PITTSBURGH _ The door to the visitors clubhouse at PNC Park closed Friday at 4 p.m., and manager Pete Mackanin convened a meeting. It lasted no more than two minutes. The Phillies, losers in 15 of their previous 18 games, needed to be reassured. Frustration is fine, Mackanin said, but it is best channeled into something productive.
"We just want to stick together as a team," Mackanin said. "I don't expect anybody to be happy when you're going through what we're going through. Nobody should be happy or careless about it. If they are, then they're not the right people. We just have to fight through it."
Then, there are nights like Friday's 7-2 win over the Pirates, when it appears the baseball gods are conspiring against the Phillies. They won, but they may have lost their highest-paid pitcher to an injury suffered while he was a hitter.
Jeremy Hellickson was so close to being the first Phillies starter in two weeks to throw a pitch in the seventh inning until he hacked at a fastball. He had retired 18 of the last 20 batters he faced. He looked in control.
Then Hellickson grabbed his right hip in the top of the seventh after a vicious swing. He ripped the next fastball for a double to left that scored an insurance run. But he could not remain in the game; the Phillies summoned unavailable reliever Joely Rodriguez from the bullpen to pinch run.
The team did not immediately disclose details of Hellickson's injury.
Hellickson is paid $17.2 million for moments like Friday, when the team desperately needed a decent start. He provided just that even if it did not begin or end well. Josh Harrison singled, and Josh Bell doubled to produce a run just two batters into Hellickson's night. Freddy Galvis spiked a routine throw to first that plated a second unearned run. Hellickson used 31 pitches for the first three outs. It resembled the roots of yet another brief outing.
It was not. The Pirates did not muster another hit until the ninth inning. Hellickson threw 53 pitches in his next five innings. He lowered his ERA to 3.44, a rebound from three May starts that had generated a 7.90 ERA. He succeeded Friday just as he did in April, by relying on contact and not strikeouts. Nine Pirates hitters put balls in play from the fourth through sixth innings. All nine were retired.
A Phillies starter has not pitched seven innings since May 6, when Vince Velasquez did it. But six was a milestone; that has happened only twice in the first seven games of this road trip.
The relievers continued Hellickson's pace.
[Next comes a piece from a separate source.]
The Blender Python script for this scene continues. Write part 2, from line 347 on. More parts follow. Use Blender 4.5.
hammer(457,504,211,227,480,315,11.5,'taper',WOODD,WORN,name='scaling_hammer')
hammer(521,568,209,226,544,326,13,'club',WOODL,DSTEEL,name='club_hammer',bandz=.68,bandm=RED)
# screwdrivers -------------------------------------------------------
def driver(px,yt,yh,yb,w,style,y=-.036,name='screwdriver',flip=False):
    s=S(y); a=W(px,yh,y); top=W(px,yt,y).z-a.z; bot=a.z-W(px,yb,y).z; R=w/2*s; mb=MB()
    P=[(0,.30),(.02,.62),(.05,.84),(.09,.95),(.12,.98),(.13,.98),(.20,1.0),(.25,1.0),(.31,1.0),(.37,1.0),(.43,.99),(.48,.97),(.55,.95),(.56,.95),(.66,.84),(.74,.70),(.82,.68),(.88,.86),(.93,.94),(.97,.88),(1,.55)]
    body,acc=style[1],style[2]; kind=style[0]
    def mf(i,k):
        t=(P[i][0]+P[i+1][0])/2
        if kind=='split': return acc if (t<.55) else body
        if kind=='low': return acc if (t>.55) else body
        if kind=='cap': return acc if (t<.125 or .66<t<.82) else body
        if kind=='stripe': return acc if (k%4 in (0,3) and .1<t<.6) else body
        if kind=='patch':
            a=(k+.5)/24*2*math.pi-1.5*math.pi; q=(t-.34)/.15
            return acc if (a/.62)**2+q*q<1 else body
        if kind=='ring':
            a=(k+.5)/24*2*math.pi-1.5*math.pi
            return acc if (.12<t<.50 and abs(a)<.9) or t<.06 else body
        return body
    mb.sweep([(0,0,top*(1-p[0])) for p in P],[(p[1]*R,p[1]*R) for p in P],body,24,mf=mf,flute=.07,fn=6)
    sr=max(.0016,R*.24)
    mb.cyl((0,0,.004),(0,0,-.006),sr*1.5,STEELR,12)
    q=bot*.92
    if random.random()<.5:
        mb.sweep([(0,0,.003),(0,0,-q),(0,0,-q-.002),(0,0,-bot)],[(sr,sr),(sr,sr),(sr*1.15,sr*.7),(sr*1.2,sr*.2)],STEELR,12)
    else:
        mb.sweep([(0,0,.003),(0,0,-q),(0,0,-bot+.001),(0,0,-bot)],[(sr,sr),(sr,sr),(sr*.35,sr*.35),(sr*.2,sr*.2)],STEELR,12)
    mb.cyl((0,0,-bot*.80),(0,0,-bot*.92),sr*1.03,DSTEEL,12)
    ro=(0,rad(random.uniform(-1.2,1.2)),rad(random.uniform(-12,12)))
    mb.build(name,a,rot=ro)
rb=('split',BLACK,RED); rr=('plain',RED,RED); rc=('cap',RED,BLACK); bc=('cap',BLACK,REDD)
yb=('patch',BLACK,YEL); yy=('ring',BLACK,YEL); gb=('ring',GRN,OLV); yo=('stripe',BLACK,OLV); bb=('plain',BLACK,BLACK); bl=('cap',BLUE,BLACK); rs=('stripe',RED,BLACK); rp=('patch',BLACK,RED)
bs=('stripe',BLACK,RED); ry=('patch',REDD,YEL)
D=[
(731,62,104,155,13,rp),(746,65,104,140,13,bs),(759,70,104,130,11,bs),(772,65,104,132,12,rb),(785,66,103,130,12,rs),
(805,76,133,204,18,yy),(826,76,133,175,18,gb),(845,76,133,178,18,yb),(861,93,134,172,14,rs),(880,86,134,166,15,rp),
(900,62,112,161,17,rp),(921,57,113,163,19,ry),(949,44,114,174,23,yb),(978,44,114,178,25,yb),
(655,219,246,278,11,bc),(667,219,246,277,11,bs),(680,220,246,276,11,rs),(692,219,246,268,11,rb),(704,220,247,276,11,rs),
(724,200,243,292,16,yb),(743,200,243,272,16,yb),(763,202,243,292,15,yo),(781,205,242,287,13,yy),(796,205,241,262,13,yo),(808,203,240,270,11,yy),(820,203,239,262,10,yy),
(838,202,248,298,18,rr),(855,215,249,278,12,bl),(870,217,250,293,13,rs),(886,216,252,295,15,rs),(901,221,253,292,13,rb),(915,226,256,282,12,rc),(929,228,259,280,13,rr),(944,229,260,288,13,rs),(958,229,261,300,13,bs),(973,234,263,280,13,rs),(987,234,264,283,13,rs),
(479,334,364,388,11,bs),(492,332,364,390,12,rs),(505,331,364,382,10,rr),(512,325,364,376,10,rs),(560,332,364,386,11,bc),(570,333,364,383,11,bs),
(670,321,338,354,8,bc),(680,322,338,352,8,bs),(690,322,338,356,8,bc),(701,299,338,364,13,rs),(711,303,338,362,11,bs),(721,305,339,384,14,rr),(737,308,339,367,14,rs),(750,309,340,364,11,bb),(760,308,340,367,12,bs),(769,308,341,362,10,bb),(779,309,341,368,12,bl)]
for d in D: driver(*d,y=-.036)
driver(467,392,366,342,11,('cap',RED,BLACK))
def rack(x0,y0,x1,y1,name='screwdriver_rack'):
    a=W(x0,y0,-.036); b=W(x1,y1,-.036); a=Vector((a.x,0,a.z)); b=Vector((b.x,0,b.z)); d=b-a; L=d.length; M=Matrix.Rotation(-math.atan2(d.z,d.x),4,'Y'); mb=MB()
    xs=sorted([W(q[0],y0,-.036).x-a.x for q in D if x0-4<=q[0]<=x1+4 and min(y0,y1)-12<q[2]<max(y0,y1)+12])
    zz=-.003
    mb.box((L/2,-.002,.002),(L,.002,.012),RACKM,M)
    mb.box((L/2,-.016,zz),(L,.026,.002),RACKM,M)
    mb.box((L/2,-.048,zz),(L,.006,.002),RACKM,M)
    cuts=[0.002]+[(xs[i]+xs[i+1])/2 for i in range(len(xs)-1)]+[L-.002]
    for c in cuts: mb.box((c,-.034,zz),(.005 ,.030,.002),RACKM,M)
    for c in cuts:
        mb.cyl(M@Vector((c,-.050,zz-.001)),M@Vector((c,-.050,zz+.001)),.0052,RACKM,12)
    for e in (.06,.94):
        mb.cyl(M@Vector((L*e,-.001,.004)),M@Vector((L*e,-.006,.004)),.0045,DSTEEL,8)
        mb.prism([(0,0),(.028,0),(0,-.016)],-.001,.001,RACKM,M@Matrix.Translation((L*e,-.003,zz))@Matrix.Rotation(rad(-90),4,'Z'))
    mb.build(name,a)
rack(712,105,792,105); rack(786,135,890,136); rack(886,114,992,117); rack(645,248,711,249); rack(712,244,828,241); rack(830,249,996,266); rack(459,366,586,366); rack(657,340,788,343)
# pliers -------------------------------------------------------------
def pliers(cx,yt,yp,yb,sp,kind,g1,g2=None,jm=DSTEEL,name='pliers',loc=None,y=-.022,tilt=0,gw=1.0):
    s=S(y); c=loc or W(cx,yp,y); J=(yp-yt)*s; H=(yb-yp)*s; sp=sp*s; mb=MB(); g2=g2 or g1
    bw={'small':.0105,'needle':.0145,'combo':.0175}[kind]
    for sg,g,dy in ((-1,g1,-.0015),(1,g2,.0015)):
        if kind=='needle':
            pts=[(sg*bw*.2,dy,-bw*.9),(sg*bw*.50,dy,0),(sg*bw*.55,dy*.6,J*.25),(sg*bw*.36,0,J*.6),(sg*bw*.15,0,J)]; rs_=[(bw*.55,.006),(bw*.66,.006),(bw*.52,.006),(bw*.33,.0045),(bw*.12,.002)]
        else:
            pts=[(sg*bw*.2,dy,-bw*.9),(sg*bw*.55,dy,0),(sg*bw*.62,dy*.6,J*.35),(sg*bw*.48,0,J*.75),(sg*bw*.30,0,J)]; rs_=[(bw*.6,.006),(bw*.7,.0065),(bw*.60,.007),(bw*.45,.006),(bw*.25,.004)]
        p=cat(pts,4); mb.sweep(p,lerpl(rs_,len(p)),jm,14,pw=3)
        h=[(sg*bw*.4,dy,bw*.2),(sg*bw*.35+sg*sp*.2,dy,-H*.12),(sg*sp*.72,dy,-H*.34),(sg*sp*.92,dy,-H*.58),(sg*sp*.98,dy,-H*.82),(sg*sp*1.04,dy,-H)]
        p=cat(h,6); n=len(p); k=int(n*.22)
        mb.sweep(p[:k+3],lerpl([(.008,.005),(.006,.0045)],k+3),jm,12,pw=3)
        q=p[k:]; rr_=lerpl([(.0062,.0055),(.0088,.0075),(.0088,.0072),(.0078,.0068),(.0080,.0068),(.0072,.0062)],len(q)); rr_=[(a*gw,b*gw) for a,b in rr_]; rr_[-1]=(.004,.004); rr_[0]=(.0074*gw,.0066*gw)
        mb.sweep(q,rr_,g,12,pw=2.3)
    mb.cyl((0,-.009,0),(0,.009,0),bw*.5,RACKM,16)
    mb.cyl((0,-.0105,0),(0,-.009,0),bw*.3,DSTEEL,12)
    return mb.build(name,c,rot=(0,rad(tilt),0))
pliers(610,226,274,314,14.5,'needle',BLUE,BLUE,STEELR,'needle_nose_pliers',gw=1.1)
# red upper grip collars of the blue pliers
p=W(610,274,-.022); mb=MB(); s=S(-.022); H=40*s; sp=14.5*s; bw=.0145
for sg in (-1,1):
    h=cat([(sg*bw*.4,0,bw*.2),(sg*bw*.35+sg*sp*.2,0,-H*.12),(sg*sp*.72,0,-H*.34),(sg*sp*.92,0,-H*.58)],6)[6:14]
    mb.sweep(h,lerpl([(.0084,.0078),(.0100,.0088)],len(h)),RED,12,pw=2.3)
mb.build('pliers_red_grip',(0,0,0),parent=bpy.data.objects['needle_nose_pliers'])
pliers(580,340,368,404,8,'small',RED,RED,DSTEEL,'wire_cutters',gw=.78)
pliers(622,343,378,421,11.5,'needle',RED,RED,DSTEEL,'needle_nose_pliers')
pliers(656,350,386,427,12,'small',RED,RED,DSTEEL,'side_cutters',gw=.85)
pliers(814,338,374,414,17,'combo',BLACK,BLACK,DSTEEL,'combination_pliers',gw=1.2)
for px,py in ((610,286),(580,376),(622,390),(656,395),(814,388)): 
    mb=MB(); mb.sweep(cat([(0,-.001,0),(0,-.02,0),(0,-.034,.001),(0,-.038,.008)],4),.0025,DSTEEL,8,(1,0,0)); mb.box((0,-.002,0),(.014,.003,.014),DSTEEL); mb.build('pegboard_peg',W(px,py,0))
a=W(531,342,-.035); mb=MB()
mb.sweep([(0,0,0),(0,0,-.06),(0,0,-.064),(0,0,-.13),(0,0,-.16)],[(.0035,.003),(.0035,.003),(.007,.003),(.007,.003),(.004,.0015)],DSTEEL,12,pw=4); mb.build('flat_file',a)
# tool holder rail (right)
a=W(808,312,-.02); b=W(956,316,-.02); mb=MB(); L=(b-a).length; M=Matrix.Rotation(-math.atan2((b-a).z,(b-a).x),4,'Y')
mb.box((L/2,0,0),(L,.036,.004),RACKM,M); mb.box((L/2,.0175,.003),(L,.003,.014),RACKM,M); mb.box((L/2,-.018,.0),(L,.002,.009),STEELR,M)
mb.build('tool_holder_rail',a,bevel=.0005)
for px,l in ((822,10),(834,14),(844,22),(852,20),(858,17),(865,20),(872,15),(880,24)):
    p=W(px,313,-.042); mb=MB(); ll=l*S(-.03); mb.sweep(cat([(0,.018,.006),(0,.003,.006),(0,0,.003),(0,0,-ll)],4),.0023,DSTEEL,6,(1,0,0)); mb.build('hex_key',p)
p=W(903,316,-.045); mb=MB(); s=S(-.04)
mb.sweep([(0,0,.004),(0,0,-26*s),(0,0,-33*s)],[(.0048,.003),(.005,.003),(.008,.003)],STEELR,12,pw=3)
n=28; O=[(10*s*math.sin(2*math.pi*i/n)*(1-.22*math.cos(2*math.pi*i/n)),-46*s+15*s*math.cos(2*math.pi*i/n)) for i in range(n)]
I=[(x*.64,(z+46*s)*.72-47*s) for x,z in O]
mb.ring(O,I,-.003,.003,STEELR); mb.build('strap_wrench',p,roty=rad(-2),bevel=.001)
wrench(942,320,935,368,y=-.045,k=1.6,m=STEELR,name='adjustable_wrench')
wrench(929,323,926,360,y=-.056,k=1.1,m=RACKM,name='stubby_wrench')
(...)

Pat Neshek and Joaquin Benoit retired all six of the Pirates they faced.
Cameron Rupp, with a three-run blast in the ninth, provided more comfort for Hector Neris in the ninth.
Mackanin, during his team's troubles, has preached patience. The manager possessed no magic elixir Friday afternoon to motivate his players. He did not flip a table or yell. He understands the clubhouse is filled with inexperienced players who have yet to establish a consistent record in the majors.
"Well," Mackanin quipped, "I don't want to divulge my recipe for that because then everybody will use it, and nobody will go into a slump."
He smiled. Later, the Phillies could celebrate a win. But it was not without a potential cost.